• _What you have to do_
Return, without pictures, the lines from the start of the data through the one that contains "return px, D, np.stack([x, D, height(x, D)], 1)".

• _Supplied material_

## Start

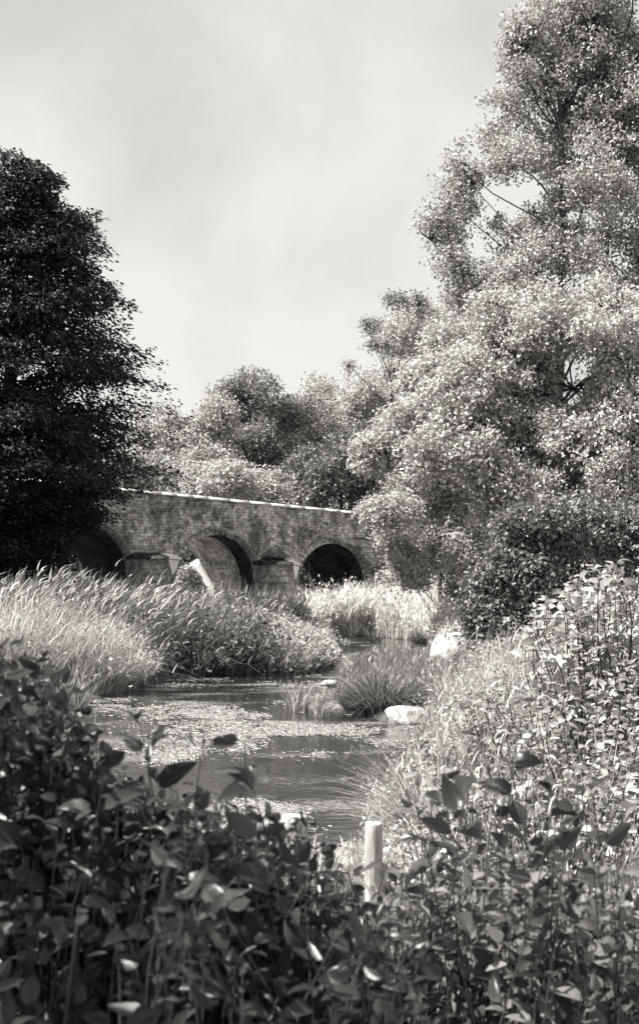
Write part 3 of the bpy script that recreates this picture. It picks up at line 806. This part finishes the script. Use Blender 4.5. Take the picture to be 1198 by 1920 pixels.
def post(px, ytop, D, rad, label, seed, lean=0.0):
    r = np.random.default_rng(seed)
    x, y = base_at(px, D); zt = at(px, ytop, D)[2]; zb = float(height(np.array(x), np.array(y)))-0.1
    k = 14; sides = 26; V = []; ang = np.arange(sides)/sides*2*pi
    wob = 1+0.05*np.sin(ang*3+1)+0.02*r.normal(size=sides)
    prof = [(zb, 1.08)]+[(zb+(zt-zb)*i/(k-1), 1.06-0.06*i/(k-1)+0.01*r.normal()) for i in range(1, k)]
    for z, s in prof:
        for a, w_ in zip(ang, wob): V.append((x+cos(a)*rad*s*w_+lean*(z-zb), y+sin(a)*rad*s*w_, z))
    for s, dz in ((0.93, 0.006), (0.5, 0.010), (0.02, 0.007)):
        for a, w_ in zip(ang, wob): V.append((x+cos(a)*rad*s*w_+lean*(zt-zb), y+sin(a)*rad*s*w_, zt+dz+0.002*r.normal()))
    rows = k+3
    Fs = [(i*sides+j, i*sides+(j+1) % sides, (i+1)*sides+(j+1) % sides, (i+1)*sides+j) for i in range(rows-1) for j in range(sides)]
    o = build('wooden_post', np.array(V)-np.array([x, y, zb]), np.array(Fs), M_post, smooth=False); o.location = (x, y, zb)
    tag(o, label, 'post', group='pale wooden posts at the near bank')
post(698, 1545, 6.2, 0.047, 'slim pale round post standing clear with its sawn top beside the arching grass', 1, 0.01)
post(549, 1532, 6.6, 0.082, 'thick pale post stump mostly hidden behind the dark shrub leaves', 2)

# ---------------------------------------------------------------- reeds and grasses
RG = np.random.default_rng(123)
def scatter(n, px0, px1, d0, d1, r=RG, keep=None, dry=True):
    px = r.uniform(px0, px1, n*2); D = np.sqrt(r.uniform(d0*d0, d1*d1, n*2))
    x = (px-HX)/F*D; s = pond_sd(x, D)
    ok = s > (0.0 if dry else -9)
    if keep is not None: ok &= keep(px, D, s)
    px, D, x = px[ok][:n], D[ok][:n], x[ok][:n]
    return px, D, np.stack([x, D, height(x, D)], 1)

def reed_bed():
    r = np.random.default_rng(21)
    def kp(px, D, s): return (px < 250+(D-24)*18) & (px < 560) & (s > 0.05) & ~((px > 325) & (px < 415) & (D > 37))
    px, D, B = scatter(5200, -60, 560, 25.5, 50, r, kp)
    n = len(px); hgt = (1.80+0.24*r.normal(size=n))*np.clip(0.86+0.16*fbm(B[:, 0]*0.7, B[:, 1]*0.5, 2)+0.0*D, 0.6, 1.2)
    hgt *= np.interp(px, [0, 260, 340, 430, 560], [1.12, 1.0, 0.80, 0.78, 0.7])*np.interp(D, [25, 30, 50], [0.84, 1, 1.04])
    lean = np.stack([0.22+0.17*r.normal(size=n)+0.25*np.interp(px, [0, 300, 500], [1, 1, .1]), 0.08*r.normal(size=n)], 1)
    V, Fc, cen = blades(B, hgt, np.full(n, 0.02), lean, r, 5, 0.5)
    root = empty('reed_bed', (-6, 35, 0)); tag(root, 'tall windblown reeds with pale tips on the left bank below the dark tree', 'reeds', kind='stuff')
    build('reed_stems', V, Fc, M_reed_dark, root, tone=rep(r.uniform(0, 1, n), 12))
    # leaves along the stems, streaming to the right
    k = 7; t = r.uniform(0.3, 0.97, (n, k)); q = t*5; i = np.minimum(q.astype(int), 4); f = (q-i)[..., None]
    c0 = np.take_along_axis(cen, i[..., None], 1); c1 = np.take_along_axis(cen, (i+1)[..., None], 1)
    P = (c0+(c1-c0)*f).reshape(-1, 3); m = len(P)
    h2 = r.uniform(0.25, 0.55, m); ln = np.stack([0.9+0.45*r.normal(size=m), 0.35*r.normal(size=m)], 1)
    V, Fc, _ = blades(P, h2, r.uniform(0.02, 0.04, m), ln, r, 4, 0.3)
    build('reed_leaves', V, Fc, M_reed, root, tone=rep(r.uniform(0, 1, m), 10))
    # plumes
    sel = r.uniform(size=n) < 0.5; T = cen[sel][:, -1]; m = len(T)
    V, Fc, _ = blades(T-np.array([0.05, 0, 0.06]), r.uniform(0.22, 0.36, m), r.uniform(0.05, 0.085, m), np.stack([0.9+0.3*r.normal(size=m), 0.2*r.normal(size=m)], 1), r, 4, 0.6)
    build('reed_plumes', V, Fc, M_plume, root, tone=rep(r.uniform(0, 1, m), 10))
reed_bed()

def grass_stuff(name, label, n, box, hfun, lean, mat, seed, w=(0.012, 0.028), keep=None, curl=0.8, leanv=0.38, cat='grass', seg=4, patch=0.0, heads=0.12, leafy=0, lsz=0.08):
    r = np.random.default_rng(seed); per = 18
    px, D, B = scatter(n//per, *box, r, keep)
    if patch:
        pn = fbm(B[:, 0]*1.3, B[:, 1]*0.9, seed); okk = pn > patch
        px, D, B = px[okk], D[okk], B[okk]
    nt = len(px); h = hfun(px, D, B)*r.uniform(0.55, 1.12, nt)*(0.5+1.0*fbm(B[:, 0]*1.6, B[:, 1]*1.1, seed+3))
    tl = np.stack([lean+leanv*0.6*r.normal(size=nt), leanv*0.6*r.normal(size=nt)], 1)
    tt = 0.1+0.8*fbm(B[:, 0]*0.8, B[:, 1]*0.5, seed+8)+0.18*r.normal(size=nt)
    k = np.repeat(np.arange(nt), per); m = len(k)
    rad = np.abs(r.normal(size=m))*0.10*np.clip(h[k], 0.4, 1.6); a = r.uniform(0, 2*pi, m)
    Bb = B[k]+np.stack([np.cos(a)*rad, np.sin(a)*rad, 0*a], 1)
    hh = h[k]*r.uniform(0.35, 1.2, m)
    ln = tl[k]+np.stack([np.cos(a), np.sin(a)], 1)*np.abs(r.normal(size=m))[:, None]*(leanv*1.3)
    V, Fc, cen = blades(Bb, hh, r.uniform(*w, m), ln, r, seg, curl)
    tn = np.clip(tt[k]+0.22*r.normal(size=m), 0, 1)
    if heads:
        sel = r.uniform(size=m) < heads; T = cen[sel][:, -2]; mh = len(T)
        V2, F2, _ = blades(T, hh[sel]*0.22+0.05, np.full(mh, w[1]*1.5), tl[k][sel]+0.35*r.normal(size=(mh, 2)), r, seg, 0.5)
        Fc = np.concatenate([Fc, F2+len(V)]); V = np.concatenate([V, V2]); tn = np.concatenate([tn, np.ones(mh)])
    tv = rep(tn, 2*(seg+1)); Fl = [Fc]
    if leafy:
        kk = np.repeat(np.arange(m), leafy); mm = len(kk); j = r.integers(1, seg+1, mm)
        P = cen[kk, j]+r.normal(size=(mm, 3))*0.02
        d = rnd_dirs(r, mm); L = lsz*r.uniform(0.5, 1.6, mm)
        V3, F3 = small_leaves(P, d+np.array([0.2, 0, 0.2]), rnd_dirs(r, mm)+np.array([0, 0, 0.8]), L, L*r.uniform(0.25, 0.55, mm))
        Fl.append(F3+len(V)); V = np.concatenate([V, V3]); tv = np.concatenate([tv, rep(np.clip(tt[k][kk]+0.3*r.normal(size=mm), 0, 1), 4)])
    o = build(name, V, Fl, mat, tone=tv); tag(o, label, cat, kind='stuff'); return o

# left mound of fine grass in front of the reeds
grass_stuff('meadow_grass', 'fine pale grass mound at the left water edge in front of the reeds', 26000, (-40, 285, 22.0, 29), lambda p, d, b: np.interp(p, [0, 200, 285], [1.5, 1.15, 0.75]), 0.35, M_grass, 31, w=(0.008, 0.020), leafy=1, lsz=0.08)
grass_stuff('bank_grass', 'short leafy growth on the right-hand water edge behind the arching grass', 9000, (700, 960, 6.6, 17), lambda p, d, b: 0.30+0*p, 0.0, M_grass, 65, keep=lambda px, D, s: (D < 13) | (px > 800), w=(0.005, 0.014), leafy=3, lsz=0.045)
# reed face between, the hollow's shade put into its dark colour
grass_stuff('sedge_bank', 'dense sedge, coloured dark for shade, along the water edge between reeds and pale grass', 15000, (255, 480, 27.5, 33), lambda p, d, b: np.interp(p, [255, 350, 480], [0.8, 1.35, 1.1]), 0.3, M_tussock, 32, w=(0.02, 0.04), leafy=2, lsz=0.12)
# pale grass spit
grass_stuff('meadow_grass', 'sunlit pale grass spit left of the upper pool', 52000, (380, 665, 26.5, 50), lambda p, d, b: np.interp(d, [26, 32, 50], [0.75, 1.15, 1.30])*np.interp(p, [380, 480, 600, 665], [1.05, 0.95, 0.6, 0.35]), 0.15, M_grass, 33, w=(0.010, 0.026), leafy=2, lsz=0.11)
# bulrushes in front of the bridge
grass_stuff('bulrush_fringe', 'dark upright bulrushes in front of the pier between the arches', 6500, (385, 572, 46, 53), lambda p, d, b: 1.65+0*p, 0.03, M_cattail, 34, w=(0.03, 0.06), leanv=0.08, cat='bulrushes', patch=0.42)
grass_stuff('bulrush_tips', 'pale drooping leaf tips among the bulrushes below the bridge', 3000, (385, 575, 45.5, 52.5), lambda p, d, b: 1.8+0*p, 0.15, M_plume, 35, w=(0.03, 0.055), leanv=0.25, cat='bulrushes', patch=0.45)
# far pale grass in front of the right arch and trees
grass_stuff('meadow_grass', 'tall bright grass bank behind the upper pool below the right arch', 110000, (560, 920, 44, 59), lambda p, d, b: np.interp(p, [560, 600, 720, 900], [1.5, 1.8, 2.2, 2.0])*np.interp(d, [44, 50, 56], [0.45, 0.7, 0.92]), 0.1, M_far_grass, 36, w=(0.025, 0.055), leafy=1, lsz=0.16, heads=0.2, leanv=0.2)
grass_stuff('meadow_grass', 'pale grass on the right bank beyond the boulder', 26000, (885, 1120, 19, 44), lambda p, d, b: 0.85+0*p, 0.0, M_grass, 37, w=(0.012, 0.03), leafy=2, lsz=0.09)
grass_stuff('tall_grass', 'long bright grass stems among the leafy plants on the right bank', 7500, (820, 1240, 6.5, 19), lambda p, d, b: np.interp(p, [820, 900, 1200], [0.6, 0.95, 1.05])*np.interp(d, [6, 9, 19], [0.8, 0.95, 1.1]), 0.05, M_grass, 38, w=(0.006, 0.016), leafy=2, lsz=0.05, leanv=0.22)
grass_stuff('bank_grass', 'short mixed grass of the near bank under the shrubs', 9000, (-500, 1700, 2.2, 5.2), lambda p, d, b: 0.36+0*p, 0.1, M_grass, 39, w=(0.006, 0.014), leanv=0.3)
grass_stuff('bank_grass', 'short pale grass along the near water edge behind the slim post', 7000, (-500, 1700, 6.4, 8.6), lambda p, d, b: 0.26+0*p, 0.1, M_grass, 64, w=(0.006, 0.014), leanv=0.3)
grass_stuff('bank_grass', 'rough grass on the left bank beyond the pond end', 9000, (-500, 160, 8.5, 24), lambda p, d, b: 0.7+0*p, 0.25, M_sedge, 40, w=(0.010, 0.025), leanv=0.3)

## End

• _Complete answer_
Write part 3 of the bpy script that recreates this picture. It picks up at line 806. This part finishes the script. Use Blender 4.5. Take the picture to be 1198 by 1920 pixels.
def post(px, ytop, D, rad, label, seed, lean=0.0):
    r = np.random.default_rng(seed)
    x, y = base_at(px, D); zt = at(px, ytop, D)[2]; zb = float(height(np.array(x), np.array(y)))-0.1
    k = 14; sides = 26; V = []; ang = np.arange(sides)/sides*2*pi
    wob = 1+0.05*np.sin(ang*3+1)+0.02*r.normal(size=sides)
    prof = [(zb, 1.08)]+[(zb+(zt-zb)*i/(k-1), 1.06-0.06*i/(k-1)+0.01*r.normal()) for i in range(1, k)]
    for z, s in prof:
        for a, w_ in zip(ang, wob): V.append((x+cos(a)*rad*s*w_+lean*(z-zb), y+sin(a)*rad*s*w_, z))
    for s, dz in ((0.93, 0.006), (0.5, 0.010), (0.02, 0.007)):
        for a, w_ in zip(ang, wob): V.append((x+cos(a)*rad*s*w_+lean*(zt-zb), y+sin(a)*rad*s*w_, zt+dz+0.002*r.normal()))
    rows = k+3
    Fs = [(i*sides+j, i*sides+(j+1) % sides, (i+1)*sides+(j+1) % sides, (i+1)*sides+j) for i in range(rows-1) for j in range(sides)]
    o = build('wooden_post', np.array(V)-np.array([x, y, zb]), np.array(Fs), M_post, smooth=False); o.location = (x, y, zb)
    tag(o, label, 'post', group='pale wooden posts at the near bank')
post(698, 1545, 6.2, 0.047, 'slim pale round post standing clear with its sawn top beside the arching grass', 1, 0.01)
post(549, 1532, 6.6, 0.082, 'thick pale post stump mostly hidden behind the dark shrub leaves', 2)

# ---------------------------------------------------------------- reeds and grasses
RG = np.random.default_rng(123)
def scatter(n, px0, px1, d0, d1, r=RG, keep=None, dry=True):
    px = r.uniform(px0, px1, n*2); D = np.sqrt(r.uniform(d0*d0, d1*d1, n*2))
    x = (px-HX)/F*D; s = pond_sd(x, D)
    ok = s > (0.0 if dry else -9)
    if keep is not None: ok &= keep(px, D, s)
    px, D, x = px[ok][:n], D[ok][:n], x[ok][:n]
    return px, D, np.stack([x, D, height(x, D)], 1)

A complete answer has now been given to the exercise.